Gleaming white in the sunlight, the Dragon was easily visible from a few miles out, its nose cone open and exposing its docking hook as well as a blinking light. The capsule loomed ever larger on live NASA TV as it closed the gap.
Colonel Hurley and Colonel Behnken took over the controls less than a couple of hundred metres out as part of the test flight, before putting it back into automatic for the final approach.

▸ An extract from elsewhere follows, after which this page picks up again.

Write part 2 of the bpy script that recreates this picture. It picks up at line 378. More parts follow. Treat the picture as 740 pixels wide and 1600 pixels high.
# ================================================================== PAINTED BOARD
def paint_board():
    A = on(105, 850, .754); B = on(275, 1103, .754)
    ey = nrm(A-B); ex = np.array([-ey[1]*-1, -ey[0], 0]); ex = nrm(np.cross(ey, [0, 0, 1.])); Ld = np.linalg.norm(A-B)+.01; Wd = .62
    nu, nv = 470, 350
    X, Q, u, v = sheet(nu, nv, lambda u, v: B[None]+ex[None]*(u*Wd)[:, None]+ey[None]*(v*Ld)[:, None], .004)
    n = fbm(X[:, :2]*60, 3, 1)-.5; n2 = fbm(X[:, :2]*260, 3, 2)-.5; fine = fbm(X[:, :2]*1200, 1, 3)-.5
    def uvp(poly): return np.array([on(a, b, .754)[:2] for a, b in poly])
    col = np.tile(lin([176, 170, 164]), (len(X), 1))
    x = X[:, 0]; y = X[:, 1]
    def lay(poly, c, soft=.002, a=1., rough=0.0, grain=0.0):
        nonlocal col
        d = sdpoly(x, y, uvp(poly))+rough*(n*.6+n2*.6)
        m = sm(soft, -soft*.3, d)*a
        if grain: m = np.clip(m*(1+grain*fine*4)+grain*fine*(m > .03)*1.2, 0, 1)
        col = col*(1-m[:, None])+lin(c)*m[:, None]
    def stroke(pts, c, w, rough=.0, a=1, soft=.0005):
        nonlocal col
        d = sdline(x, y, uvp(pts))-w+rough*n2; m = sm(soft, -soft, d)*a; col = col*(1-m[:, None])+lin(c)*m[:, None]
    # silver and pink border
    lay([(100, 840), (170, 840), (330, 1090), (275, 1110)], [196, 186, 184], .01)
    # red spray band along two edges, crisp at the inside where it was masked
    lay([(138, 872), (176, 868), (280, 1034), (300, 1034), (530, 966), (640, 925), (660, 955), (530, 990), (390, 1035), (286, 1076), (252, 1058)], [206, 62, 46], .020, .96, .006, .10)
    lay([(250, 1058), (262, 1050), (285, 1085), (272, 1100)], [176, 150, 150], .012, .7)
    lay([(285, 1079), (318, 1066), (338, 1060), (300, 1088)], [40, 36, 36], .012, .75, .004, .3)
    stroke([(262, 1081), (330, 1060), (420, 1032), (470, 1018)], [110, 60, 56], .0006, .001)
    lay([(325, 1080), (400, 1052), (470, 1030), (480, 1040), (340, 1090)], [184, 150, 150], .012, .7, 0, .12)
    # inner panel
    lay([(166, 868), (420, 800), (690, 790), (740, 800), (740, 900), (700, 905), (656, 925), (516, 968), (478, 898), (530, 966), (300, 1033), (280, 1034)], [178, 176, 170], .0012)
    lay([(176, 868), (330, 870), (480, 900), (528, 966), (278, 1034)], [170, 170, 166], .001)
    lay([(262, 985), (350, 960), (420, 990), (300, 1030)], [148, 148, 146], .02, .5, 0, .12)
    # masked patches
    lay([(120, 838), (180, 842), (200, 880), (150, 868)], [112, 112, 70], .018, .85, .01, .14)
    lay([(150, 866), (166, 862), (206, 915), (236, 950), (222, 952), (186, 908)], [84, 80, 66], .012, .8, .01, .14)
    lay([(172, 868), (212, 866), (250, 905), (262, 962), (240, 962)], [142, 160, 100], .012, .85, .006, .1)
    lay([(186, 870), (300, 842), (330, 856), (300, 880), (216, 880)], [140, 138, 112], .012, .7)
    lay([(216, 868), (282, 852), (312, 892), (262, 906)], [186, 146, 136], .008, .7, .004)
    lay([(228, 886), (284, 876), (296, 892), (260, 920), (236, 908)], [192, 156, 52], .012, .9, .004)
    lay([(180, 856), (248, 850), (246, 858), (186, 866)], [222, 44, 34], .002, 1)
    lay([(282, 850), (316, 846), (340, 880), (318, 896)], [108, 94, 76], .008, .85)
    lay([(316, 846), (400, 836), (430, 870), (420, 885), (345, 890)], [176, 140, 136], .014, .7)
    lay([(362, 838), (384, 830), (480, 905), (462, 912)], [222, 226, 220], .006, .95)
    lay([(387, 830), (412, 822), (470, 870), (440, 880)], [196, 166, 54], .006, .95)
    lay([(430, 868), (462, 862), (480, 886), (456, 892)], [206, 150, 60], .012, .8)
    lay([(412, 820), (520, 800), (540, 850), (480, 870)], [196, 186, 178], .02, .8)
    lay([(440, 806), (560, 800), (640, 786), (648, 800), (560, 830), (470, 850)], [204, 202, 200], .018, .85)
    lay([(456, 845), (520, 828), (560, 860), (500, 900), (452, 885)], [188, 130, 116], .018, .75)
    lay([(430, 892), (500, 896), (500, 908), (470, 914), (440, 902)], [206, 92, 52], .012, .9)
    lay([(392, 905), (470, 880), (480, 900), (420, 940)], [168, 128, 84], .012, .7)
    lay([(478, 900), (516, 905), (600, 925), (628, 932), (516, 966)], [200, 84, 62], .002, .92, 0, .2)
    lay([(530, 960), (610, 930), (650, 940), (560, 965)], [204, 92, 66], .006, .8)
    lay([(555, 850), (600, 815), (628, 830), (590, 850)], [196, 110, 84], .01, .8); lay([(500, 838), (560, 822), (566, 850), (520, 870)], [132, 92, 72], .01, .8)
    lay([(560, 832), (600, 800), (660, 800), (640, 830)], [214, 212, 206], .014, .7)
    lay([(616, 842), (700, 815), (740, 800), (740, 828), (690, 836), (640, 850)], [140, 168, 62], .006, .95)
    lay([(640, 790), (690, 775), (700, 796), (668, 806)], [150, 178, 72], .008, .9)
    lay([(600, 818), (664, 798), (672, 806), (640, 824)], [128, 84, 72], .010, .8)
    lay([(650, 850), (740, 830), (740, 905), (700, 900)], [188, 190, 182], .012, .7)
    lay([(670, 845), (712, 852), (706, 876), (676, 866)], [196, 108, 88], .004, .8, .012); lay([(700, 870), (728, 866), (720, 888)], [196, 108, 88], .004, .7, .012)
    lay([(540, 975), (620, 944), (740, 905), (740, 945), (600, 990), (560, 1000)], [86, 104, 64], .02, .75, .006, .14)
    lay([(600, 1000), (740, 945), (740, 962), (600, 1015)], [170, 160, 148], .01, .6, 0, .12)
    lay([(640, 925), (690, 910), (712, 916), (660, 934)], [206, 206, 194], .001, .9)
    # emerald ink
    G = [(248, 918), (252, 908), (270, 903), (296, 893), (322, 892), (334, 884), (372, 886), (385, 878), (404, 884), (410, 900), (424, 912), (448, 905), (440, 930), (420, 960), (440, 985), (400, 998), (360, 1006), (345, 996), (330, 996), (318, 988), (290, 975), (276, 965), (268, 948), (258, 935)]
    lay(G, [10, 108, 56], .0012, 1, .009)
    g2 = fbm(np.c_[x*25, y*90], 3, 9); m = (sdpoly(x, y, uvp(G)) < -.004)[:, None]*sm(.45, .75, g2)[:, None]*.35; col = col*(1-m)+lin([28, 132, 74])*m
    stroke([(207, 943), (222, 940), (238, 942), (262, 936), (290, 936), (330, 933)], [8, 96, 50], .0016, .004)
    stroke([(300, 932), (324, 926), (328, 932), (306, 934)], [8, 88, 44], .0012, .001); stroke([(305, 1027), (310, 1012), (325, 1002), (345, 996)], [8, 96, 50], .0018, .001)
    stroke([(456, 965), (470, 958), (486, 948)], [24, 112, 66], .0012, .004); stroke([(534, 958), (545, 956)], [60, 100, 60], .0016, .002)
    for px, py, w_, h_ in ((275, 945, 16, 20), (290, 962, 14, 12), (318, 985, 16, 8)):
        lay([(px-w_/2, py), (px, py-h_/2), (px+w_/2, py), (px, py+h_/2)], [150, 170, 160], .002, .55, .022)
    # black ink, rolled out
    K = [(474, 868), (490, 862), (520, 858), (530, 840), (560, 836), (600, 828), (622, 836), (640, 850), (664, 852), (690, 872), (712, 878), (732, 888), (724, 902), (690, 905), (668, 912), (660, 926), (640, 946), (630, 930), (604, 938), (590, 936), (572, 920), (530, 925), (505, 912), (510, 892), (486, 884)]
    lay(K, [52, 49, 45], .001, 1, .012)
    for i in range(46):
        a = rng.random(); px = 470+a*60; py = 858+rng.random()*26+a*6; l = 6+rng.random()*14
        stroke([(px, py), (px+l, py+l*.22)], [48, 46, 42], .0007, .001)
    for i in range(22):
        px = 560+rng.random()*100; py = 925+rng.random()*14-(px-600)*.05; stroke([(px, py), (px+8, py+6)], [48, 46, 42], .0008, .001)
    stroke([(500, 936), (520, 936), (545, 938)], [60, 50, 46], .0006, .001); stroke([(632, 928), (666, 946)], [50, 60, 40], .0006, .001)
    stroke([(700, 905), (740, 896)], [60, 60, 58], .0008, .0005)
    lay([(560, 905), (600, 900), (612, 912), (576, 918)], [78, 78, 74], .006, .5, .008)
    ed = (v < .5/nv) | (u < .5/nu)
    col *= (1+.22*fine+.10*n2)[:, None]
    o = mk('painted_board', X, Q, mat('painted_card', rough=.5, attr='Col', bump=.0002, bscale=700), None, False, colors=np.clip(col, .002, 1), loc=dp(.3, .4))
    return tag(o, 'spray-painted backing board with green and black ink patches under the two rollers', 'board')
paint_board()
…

Colonel Hurley said the capsule handled "really well, very crisp."
SpaceX and NASA officials had held off on any celebrations until after Sunday morning's docking — and possibly not until the two astronauts are back on Earth sometime this summer.
NASA has yet to decide how long the two astronauts will spend at the space station, somewhere between one and four months.
NASA astronauts walk in front of a white wall with a NASA sign wearing their spacesuits and waving.
When Douglas Hurley and Robert Behnken arrived safely many involved in the mission breathed sighs of relief.(AP: John Raoux)
While they're there, the Dragon test pilots will join the one US and two Russian station residents in performing experiments and possibly spacewalks to install fresh station batteries.
In a show-and-tell earlier on Sunday, the astronauts gave a quick tour of the Dragon's sparkling clean insides, quite spacious for a capsule.
They said the launch was pretty bumpy and dynamic, nothing the simulators could have mimicked.
The blue sequined dinosaur accompanying them — their young sons' toy, named Tremor — was also in good shape, Colonel Behnken assured viewers.
Tremor was going to join Earthy, a plush globe delivered to the space station on last year's test flight of a crew-less crew Dragon.
Behnken said both toys would return to Earth with them at mission's end.
An old-style capsule splashdown is planned.
After launch, Mr Musk told reporters that the capsule's return will be more dangerous in some ways than its departure.
Even so, getting the two astronauts safely into orbit and then to the space station had everyone breathing huge sighs of relief.
As always, Mr Musk was looking ahead.
"This is hopefully the first step on a journey toward a civilization on Mars," he said.